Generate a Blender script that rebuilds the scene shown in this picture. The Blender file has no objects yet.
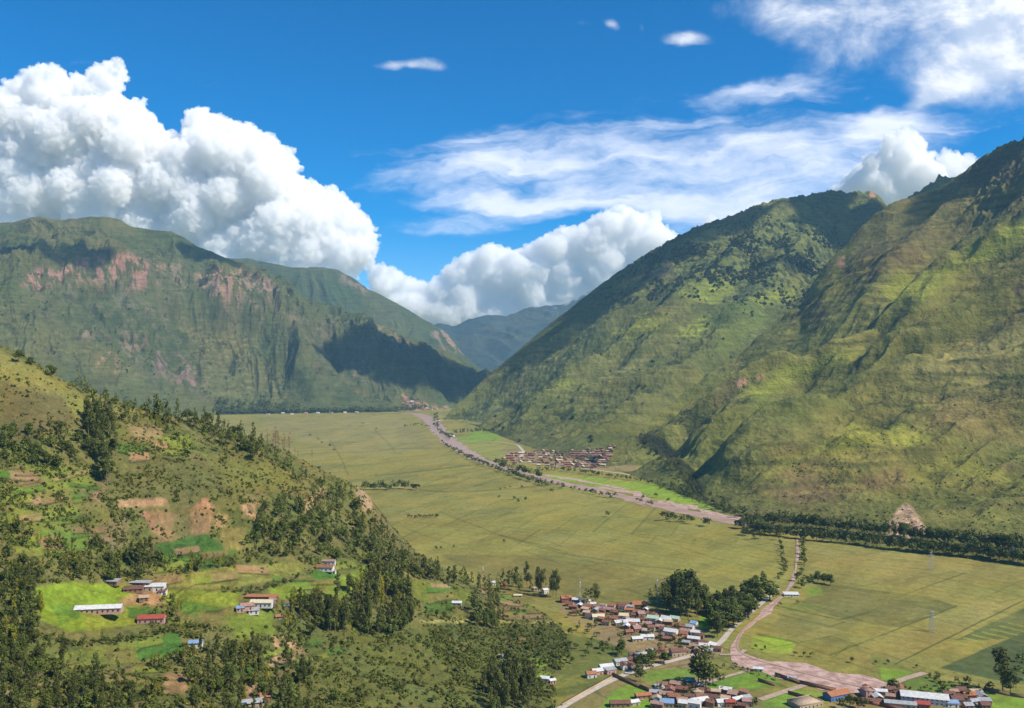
import bpy, math, random
import numpy as np
from mathutils import Vector, Matrix

# ---------------------------------------------------------------- camera, sky, sun, exposure
W_PX, H_PX, FPX = 1024.0, 708.0, 887.0
CAM_Z = 250.0
PITCH = math.atan(16.0 / FPX)
sc = bpy.context.scene
C = sc.collection
cam_d = bpy.data.cameras.new('camera')
cam = bpy.data.objects.new('camera', cam_d)
C.objects.link(cam)
cam.location = (0, 0, CAM_Z)
cam.rotation_euler = (math.pi / 2 + PITCH, 0, 0)
cam_d.sensor_width = 36.0
cam_d.lens = FPX / W_PX * 36.0
cam_d.clip_start = 1.0
cam_d.clip_end = 120000.0
sc.camera = cam

SUN_EL, SUN_AZ = math.radians(47), math.radians(115)     # azimuth clockwise from the view direction (+y)
SUN = Vector((math.sin(SUN_AZ) * math.cos(SUN_EL), math.cos(SUN_AZ) * math.cos(SUN_EL), math.sin(SUN_EL)))
sun_d = bpy.data.lights.new('sun', 'SUN')
sun_d.energy = 5.0
sun_d.angle = math.radians(0.5)
sun_d.color = (1.0, 0.915, 0.775)
sun = bpy.data.objects.new('sun', sun_d)
C.objects.link(sun)
sun.rotation_euler = (-SUN).to_track_quat('-Z', 'Y').to_euler()
sun.location = SUN * 3000

sc.view_settings.view_transform = 'Standard'
sc.view_settings.look = 'None'
sc.view_settings.gamma = 1.0
sc.view_settings.use_curve_mapping = False
sc.view_settings.exposure = 0.42
sc.cycles.volume_bounces = 24
sc.cycles.max_bounces = 26
sc.cycles.diffuse_bounces = 3
sc.cycles.transparent_max_bounces = 24


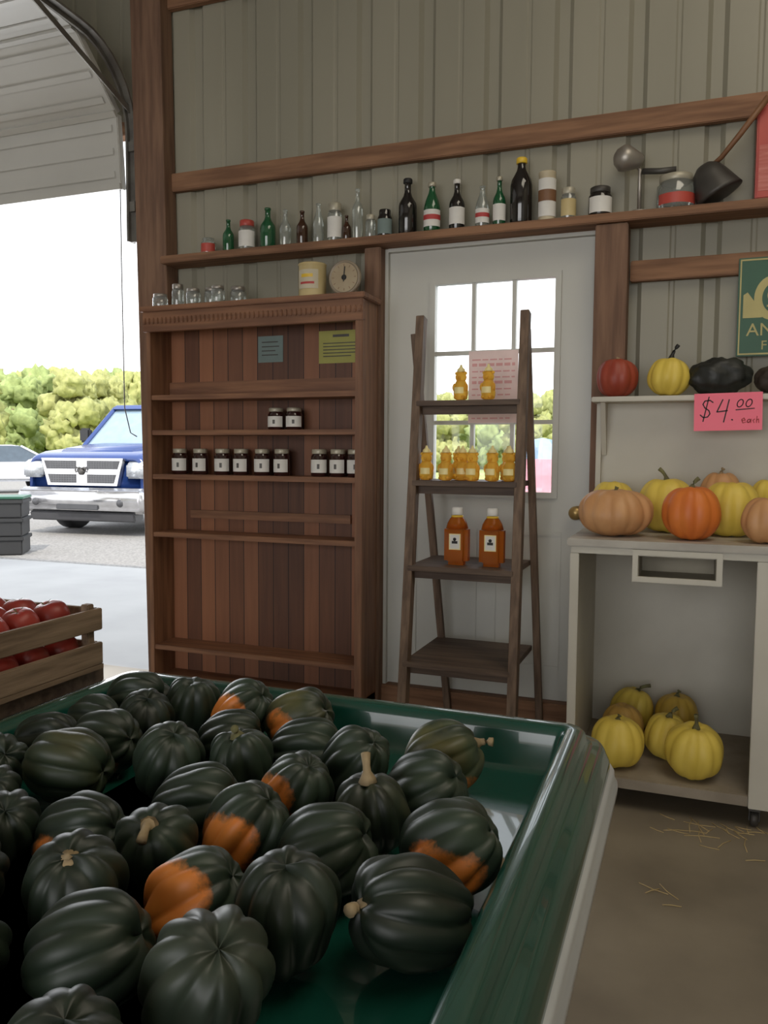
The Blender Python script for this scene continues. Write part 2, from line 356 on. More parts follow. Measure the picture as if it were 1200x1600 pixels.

→ **GOAL**
Return all the entries word for word, but omit any pictures they contain.

→ **RESULT**
Generate a Blender script that rebuilds the scene shown in this picture. The Blender file has no objects yet.
import bpy, math, random
import numpy as np
from mathutils import Vector, Matrix

# ---------------------------------------------------------------- camera, sky, sun, exposure
W_PX, H_PX, FPX = 1024.0, 708.0, 887.0
CAM_Z = 250.0
PITCH = math.atan(16.0 / FPX)
sc = bpy.context.scene
C = sc.collection
cam_d = bpy.data.cameras.new('camera')
cam = bpy.data.objects.new('camera', cam_d)
C.objects.link(cam)
cam.location = (0, 0, CAM_Z)
cam.rotation_euler = (math.pi / 2 + PITCH, 0, 0)
cam_d.sensor_width = 36.0
cam_d.lens = FPX / W_PX * 36.0
cam_d.clip_start = 1.0
cam_d.clip_end = 120000.0
sc.camera = cam

SUN_EL, SUN_AZ = math.radians(47), math.radians(115)     # azimuth clockwise from the view direction (+y)
SUN = Vector((math.sin(SUN_AZ) * math.cos(SUN_EL), math.cos(SUN_AZ) * math.cos(SUN_EL), math.sin(SUN_EL)))
sun_d = bpy.data.lights.new('sun', 'SUN')
sun_d.energy = 5.0
sun_d.angle = math.radians(0.5)
sun_d.color = (1.0, 0.915, 0.775)
sun = bpy.data.objects.new('sun', sun_d)
C.objects.link(sun)
sun.rotation_euler = (-SUN).to_track_quat('-Z', 'Y').to_euler()
sun.location = SUN * 3000

sc.view_settings.view_transform = 'Standard'
sc.view_settings.look = 'None'
sc.view_settings.gamma = 1.0
sc.view_settings.use_curve_mapping = False
sc.view_settings.exposure = 0.42
sc.cycles.volume_bounces = 24
sc.cycles.max_bounces = 26
sc.cycles.diffuse_bounces = 3
sc.cycles.transparent_max_bounces = 24


The Blender Python script for this scene continues. Write part 2, from line 356 on. More parts follow. Measure the picture as if it were 1200x1600 pixels.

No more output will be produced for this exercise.